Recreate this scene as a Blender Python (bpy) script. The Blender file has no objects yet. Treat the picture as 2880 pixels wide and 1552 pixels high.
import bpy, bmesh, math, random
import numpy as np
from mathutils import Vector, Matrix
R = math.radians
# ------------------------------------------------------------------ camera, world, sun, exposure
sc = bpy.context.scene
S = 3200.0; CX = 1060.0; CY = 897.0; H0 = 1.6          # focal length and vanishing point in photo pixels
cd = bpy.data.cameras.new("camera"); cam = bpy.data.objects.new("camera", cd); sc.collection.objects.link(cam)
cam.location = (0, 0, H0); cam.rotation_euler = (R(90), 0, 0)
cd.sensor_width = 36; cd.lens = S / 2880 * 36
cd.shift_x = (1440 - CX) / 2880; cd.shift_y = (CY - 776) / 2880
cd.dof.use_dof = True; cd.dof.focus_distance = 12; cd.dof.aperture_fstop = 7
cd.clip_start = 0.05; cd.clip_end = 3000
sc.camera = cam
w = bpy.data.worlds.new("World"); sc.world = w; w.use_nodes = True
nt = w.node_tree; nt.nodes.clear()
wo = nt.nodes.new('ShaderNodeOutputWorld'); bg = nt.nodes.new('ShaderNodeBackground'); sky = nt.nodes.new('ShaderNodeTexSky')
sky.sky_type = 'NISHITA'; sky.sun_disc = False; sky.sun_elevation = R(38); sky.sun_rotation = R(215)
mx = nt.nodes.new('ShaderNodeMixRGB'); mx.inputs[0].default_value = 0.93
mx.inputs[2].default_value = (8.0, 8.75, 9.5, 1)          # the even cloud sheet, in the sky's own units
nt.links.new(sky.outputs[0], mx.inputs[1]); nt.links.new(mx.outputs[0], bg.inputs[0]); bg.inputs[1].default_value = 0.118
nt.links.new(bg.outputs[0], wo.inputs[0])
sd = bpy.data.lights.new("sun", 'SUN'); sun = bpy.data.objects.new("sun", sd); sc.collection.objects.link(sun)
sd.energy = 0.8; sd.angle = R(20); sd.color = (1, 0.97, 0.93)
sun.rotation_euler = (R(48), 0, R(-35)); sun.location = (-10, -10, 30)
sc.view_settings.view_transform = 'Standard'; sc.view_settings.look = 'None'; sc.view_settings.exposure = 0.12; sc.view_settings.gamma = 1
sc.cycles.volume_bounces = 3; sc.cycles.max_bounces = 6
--
▶ [Required work]: Give the listing above again, word for word.

▶ [In response]:
Recreate this scene as a Blender Python (bpy) script. The Blender file has no objects yet. Treat the picture as 2880 pixels wide and 1552 pixels high.
import bpy, bmesh, math, random
import numpy as np
from mathutils import Vector, Matrix
R = math.radians
# ------------------------------------------------------------------ camera, world, sun, exposure
sc = bpy.context.scene
S = 3200.0; CX = 1060.0; CY = 897.0; H0 = 1.6          # focal length and vanishing point in photo pixels
cd = bpy.data.cameras.new("camera"); cam = bpy.data.objects.new("camera", cd); sc.collection.objects.link(cam)
cam.location = (0, 0, H0); cam.rotation_euler = (R(90), 0, 0)
cd.sensor_width = 36; cd.lens = S / 2880 * 36
cd.shift_x = (1440 - CX) / 2880; cd.shift_y = (CY - 776) / 2880
cd.dof.use_dof = True; cd.dof.focus_distance = 12; cd.dof.aperture_fstop = 7
cd.clip_start = 0.05; cd.clip_end = 3000
sc.camera = cam
w = bpy.data.worlds.new("World"); sc.world = w; w.use_nodes = True
nt = w.node_tree; nt.nodes.clear()
wo = nt.nodes.new('ShaderNodeOutputWorld'); bg = nt.nodes.new('ShaderNodeBackground'); sky = nt.nodes.new('ShaderNodeTexSky')
sky.sky_type = 'NISHITA'; sky.sun_disc = False; sky.sun_elevation = R(38); sky.sun_rotation = R(215)
mx = nt.nodes.new('ShaderNodeMixRGB'); mx.inputs[0].default_value = 0.93
mx.inputs[2].default_value = (8.0, 8.75, 9.5, 1)          # the even cloud sheet, in the sky's own units
nt.links.new(sky.outputs[0], mx.inputs[1]); nt.links.new(mx.outputs[0], bg.inputs[0]); bg.inputs[1].default_value = 0.118
nt.links.new(bg.outputs[0], wo.inputs[0])
sd = bpy.data.lights.new("sun", 'SUN'); sun = bpy.data.objects.new("sun", sd); sc.collection.objects.link(sun)
sd.energy = 0.8; sd.angle = R(20); sd.color = (1, 0.97, 0.93)
sun.rotation_euler = (R(48), 0, R(-35)); sun.location = (-10, -10, 30)
sc.view_settings.view_transform = 'Standard'; sc.view_settings.look = 'None'; sc.view_settings.exposure = 0.12; sc.view_settings.gamma = 1
sc.cycles.volume_bounces = 3; sc.cycles.max_bounces = 6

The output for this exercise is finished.